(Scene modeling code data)
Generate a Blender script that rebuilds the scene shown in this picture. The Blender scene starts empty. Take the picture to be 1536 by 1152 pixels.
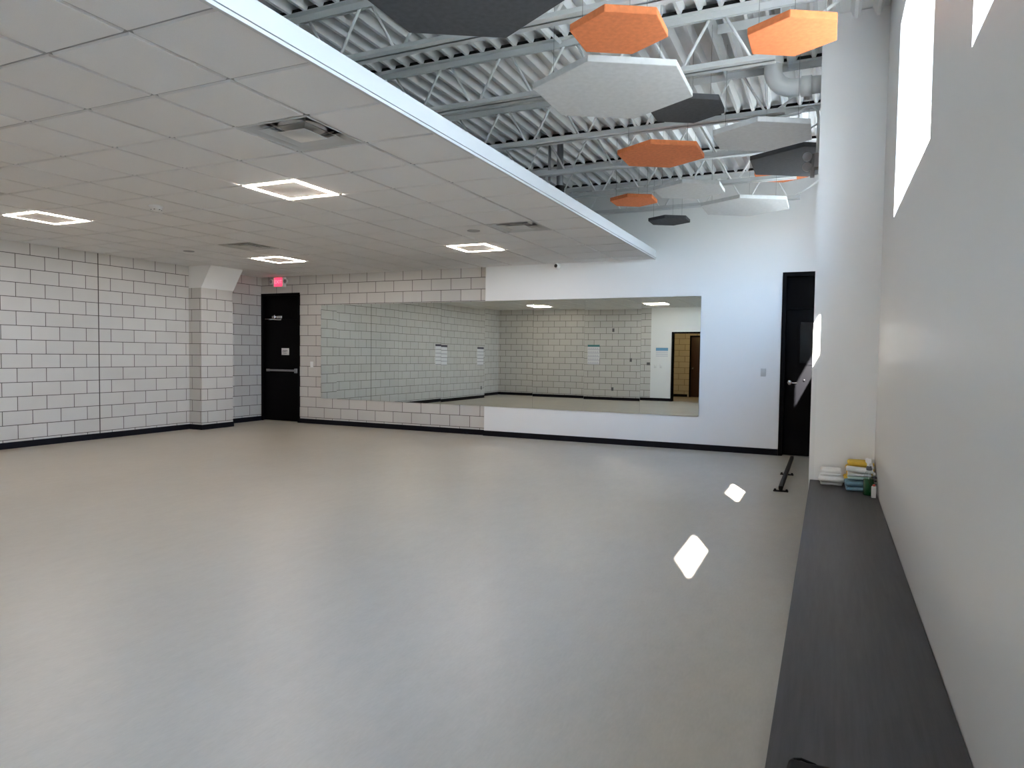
import bpy, bmesh, math, random
from mathutils import Vector, Matrix, noise
rnd = random.Random(7)
S = bpy.context.scene
COL = S.collection
PI = math.pi

# ------------------------------------------------------------------ materials
def new_mat(name):
    m = bpy.data.materials.new(name); m.use_nodes = True
    nt = m.node_tree
    return m, nt, nt.nodes['Principled BSDF'], nt.nodes, nt.links

def plain(name, col, rough=0.5, metal=0.0, var=0.0, scale=8.0, bump=0.0, bscale=60.0, spec=None, stretch=None):
    m, nt, p, N, L = new_mat(name)
    p.inputs['Base Color'].default_value = (*col, 1)
    p.inputs['Roughness'].default_value = rough
    p.inputs['Metallic'].default_value = metal
    if spec is not None: p.inputs['Specular IOR Level'].default_value = spec
    tc = N.new('ShaderNodeTexCoord'); vec = tc.outputs['Object']
    if stretch:
        mp = N.new('ShaderNodeMapping'); mp.inputs['Scale'].default_value = stretch
        L.new(vec, mp.inputs['Vector']); vec = mp.outputs['Vector']
    if var:
        n = N.new('ShaderNodeTexNoise'); n.inputs['Scale'].default_value = scale; n.inputs['Detail'].default_value = 6
        L.new(vec, n.inputs['Vector'])
        r = N.new('ShaderNodeValToRGB')
        r.color_ramp.elements[0].position = 0.3; r.color_ramp.elements[1].position = 0.7
        r.color_ramp.elements[0].color = (*[max(0, c * (1 - var)) for c in col], 1)
        r.color_ramp.elements[1].color = (*[min(1, c * (1 + var)) for c in col], 1)
        L.new(n.outputs['Fac'], r.inputs['Fac']); L.new(r.outputs['Color'], p.inputs['Base Color'])
    if bump:
        n2 = N.new('ShaderNodeTexNoise'); n2.inputs['Scale'].default_value = bscale; n2.inputs['Detail'].default_value = 4
        L.new(vec, n2.inputs['Vector'])
        b = N.new('ShaderNodeBump'); b.inputs['Strength'].default_value = bump; b.inputs['Distance'].default_value = 0.004
        L.new(n2.outputs['Fac'], b.inputs['Height']); L.new(b.outputs['Normal'], p.inputs['Normal'])
    return m

def block(name, axis, u0, v0, col, mortar, joint=None, rough=0.38):
    """concrete block wall: running bond of 16 x 8 in units, raked dark joints"""
    m, nt, p, N, L = new_mat(name)
    tc = N.new('ShaderNodeTexCoord'); sx = N.new('ShaderNodeSeparateXYZ'); L.new(tc.outputs['Object'], sx.inputs[0])
    def sub(sock, v):
        a = N.new('ShaderNodeMath'); a.operation = 'SUBTRACT'; L.new(sock, a.inputs[0]); a.inputs[1].default_value = v; return a.outputs[0]
    u = sub(sx.outputs[axis], u0 - 40 * 0.4064); v = sub(sx.outputs['Z'], v0 - 0.2032 * 11)
    cb = N.new('ShaderNodeCombineXYZ'); L.new(u, cb.inputs[0]); L.new(v, cb.inputs[1])
    br = N.new('ShaderNodeTexBrick'); L.new(cb.outputs[0], br.inputs['Vector'])
    br.offset = 0.5; br.offset_frequency = 2
    br.inputs['Scale'].default_value = 1.0; br.inputs['Brick Width'].default_value = 0.4064; br.inputs['Row Height'].default_value = 0.2032
    br.inputs['Mortar Size'].default_value = 0.0050; br.inputs['Mortar Smooth'].default_value = 0.15; br.inputs['Bias'].default_value = 0.0
    c1 = tuple(c * 1.03 for c in col); c2 = tuple(c * 0.96 for c in col)
    br.inputs['Color1'].default_value = (*c1, 1); br.inputs['Color2'].default_value = (*c2, 1); br.inputs['Mortar'].default_value = (*mortar, 1)
    colr = br.outputs['Color']; fac = br.outputs['Fac']
    if joint is not None:
        a = N.new('ShaderNodeMath'); a.operation = 'ABSOLUTE'; L.new(sub(sx.outputs[axis], joint), a.inputs[0])
        lt = N.new('ShaderNodeMath'); lt.operation = 'LESS_THAN'; L.new(a.outputs[0], lt.inputs[0]); lt.inputs[1].default_value = 0.0085
        mx = N.new('ShaderNodeMix'); mx.data_type = 'RGBA'; L.new(lt.outputs[0], mx.inputs['Factor']); L.new(colr, mx.inputs['A']); mx.inputs['B'].default_value = (*mortar, 1)
        colr = mx.outputs['Result']
    n = N.new('ShaderNodeTexNoise'); n.inputs['Scale'].default_value = 3.0; n.inputs['Detail'].default_value = 5; L.new(tc.outputs['Object'], n.inputs['Vector'])
    mr = N.new('ShaderNodeMapRange'); mr.inputs['To Min'].default_value = 0.94; mr.inputs['To Max'].default_value = 1.06; L.new(n.outputs['Fac'], mr.inputs['Value'])
    mu = N.new('ShaderNodeMix'); mu.data_type = 'RGBA'; mu.blend_type = 'MULTIPLY'; mu.inputs['Factor'].default_value = 1
    L.new(colr, mu.inputs['A']); L.new(mr.outputs['Result'], mu.inputs['B']); L.new(mu.outputs['Result'], p.inputs['Base Color'])
    b = N.new('ShaderNodeBump'); b.invert = True; b.inputs['Strength'].default_value = 0.6; b.inputs['Distance'].default_value = 0.008
    L.new(fac, b.inputs['Height']); L.new(b.outputs['Normal'], p.inputs['Normal'])
    p.inputs['Roughness'].default_value = rough
    return m

def emit(name, col, strength):
    m, nt, p, N, L = new_mat(name)
    p.inputs['Base Color'].default_value = (*col, 1)
    p.inputs['Emission Color'].default_value = (*col, 1); p.inputs['Emission Strength'].default_value = strength
    return m

def thin_glass(name, tint=(1, 1, 1), ior=1.5):
    m = bpy.data.materials.new(name); m.use_nodes = True; nt = m.node_tree; N = nt.nodes; L = nt.links
    N.remove(N['Principled BSDF']); out = N['Material Output']
    t = N.new('ShaderNodeBsdfTransparent'); t.inputs['Color'].default_value = (*tint, 1)
    g = N.new('ShaderNodeBsdfGlossy'); g.inputs['Roughness'].default_value = 0.02
    f = N.new('ShaderNodeLayerWeight'); f.inputs['Blend'].default_value = 0.5
    pw = N.new('ShaderNodeMath'); pw.operation = 'POWER'; L.new(f.outputs['Facing'], pw.inputs[0]); pw.inputs[1].default_value = 5.0
    ma = N.new('ShaderNodeMath'); ma.operation = 'MULTIPLY_ADD'; L.new(pw.outputs[0], ma.inputs[0]); ma.inputs[1].default_value = 0.9; ma.inputs[2].default_value = 0.04
    x = N.new('ShaderNodeMixShader'); L.new(ma.outputs[0], x.inputs[0]); L.new(t.outputs[0], x.inputs[1]); L.new(g.outputs[0], x.inputs[2])
    L.new(x.outputs[0], out.inputs['Surface'])
    return m

MORT = (0.060, 0.047, 0.039)
CMU = (0.590, 0.565, 0.530)
M = dict(
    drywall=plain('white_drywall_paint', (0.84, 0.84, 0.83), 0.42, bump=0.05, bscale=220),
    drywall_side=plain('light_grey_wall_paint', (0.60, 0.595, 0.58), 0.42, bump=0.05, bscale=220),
    fascia=plain('white_fascia', (0.62, 0.63, 0.635), 0.4),
    cmu_left=block('block_wall_side', 'Y', 7.196, 0.124, CMU, MORT, joint=7.196),
    cmu_pil=block('block_pilaster_front', 'Y', 9.02, 0.124, CMU, MORT),
    cmu_back=block('block_wall_end', 'X', -9.218, 0.124 - 0.2032, CMU, MORT),
    cmu_hall=block('block_wall_hall', 'X', -4.6, 0.0, (0.60, 0.54, 0.42), (0.10, 0.07, 0.04)),
    base=plain('black_rubber_base', (0.005, 0.005, 0.009), 0.5, spec=0.15),
    tile=plain('acoustic_ceiling_tile', (0.80, 0.79, 0.78), 0.9, var=0.03, scale=300, bump=0.25, bscale=400),
    tbar=plain('ceiling_grid_metal', (0.33, 0.33, 0.33), 0.5),
    deck=plain('painted_roof_deck', (0.80, 0.81, 0.81), 0.5, var=0.05, scale=3),
    steel=plain('grey_painted_steel', (0.66, 0.67, 0.67), 0.45, var=0.04, scale=5),
    web=plain('pale_painted_rod', (0.82, 0.83, 0.83), 0.4),
    orange=plain('orange_felt', (0.70, 0.205, 0.072), 0.95, var=0.10, scale=30, bump=0.5, bscale=300),
    charcoal=plain('charcoal_felt', (0.062, 0.063, 0.069), 0.95, var=0.15, scale=30, bump=0.5, bscale=300),
    grey=plain('grey_felt', (0.58, 0.585, 0.585), 0.95, var=0.06, scale=25, bump=0.5, bscale=300),
    wire=plain('hanging_wire', (0.25, 0.25, 0.25), 0.4, 0.8),
    black=plain('black_door_paint', (0.0018, 0.0018, 0.0026), 0.5, spec=0.10),
    blackm=plain('matt_black_metal', (0.006, 0.006, 0.007), 0.5, spec=0.2),
    lampgrey=plain('grey_lamp_plastic', (0.27, 0.25, 0.25), 0.5),
    chrome=plain('brushed_chrome', (0.70, 0.70, 0.72), 0.25, 1.0),
    alu=plain('dull_aluminium', (0.42, 0.42, 0.44), 0.35, 0.9),
    white=plain('white_plastic', (0.80, 0.80, 0.79), 0.35),
    pvc=plain('white_pvc', (0.74, 0.75, 0.74), 0.4),
    strip=plain('black_trough_strip', (0.012, 0.012, 0.013), 0.9),
    darkgap=plain('dark_duct', (0.015, 0.015, 0.016), 0.8),
    vent=plain('vent_white_metal', (0.56, 0.56, 0.55), 0.4),
    lum=emit('led_strip', (1.0, 0.865, 0.745), 100.0),
    lampwhite=plain('lamp_white', (0.82, 0.78, 0.74), 0.6),
    exitred=emit('exit_face', (1.0, 0.055, 0.13), 1.6),
    exitlet=emit('exit_letters', (1.0, 0.25, 0.32), 1.6),
    towelw=plain('white_terry', (0.90, 0.90, 0.88), 0.95, bump=0.8, bscale=400),
    towely=plain('yellow_terry', (0.78, 0.50, 0.06), 0.95, var=0.08, scale=40, bump=0.8, bscale=400),
    towelg=plain('mint_terry', (0.55, 0.66, 0.60), 0.95, bump=0.8, bscale=400),
    towelb=plain('blue_terry', (0.20, 0.36, 0.46), 0.95, var=0.10, scale=40, bump=0.8, bscale=400),
    green=plain('green_liquid', (0.004, 0.085, 0.022), 0.2),
    greyp=plain('grey_plastic', (0.10, 0.10, 0.11), 0.4),
    paper=plain('white_paper', (0.78, 0.78, 0.80), 0.6),
    ink=plain('dark_ink', (0.05, 0.045, 0.07), 0.6),
    teal=plain('teal_print', (0.05, 0.20, 0.22), 0.6),
    blue=plain('blue_print', (0.16, 0.36, 0.55), 0.6),
    palegrey=plain('pale_grey_print', (0.58, 0.60, 0.66), 0.6),
    steelplate=plain('steel_wall_plate', (0.16, 0.16, 0.16), 0.4, 0.5),
    brown=plain('dark_brown_door', (0.045, 0.016, 0.009), 0.4, var=0.2, scale=6, stretch=(6, 6, 0.6)),
    red=plain('red_cap', (0.5, 0.08, 0.05), 0.4),
    threshold=plain('pale_threshold', (0.42, 0.40, 0.30), 0.5),
    glass=thin_glass('window_glass'),
    clear=thin_glass('clear_plastic', (0.90, 0.92, 0.90), 1.35),
    frame=plain('window_frame_white', (0.70, 0.71, 0.72), 0.4),
    outside=plain('outside_ground', (0.32, 0.31, 0.28), 0.9),
    lens=plain('black_lens', (0.004, 0.004, 0.005), 0.1),
    doorglass=plain('dark_door_glass', (0.006, 0.006, 0.007), 0.15, spec=0.25),
)
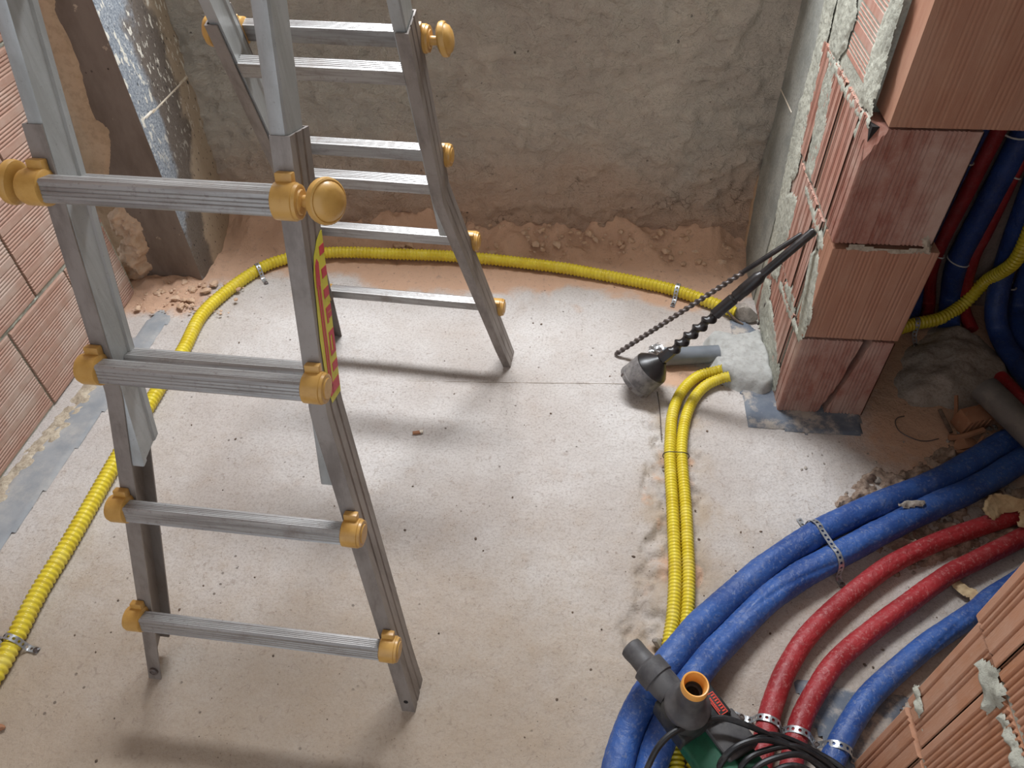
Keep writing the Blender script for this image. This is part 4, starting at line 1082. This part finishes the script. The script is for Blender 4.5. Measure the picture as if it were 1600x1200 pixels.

*Exercise*
From the opening line of the entries above to the line containing "return m, nt, nt.nodes['Principled", please transcribe each line exactly, skipping every picture.

*Finished answer*
Generate a Blender script that rebuilds the scene shown in this picture. The Blender scene starts empty. Take the picture to be 1536 by 1152 pixels.
import bpy, bmesh, math, random
from mathutils import Vector, Matrix, noise
rnd = random.Random(7)
S = bpy.context.scene
COL = S.collection
PI = math.pi

# ------------------------------------------------------------------ materials
def new_mat(name):
    m = bpy.data.materials.new(name); m.use_nodes = True
    nt = m.node_tree
    return m, nt, nt.nodes['Principled BSDF'], nt.nodes, nt.links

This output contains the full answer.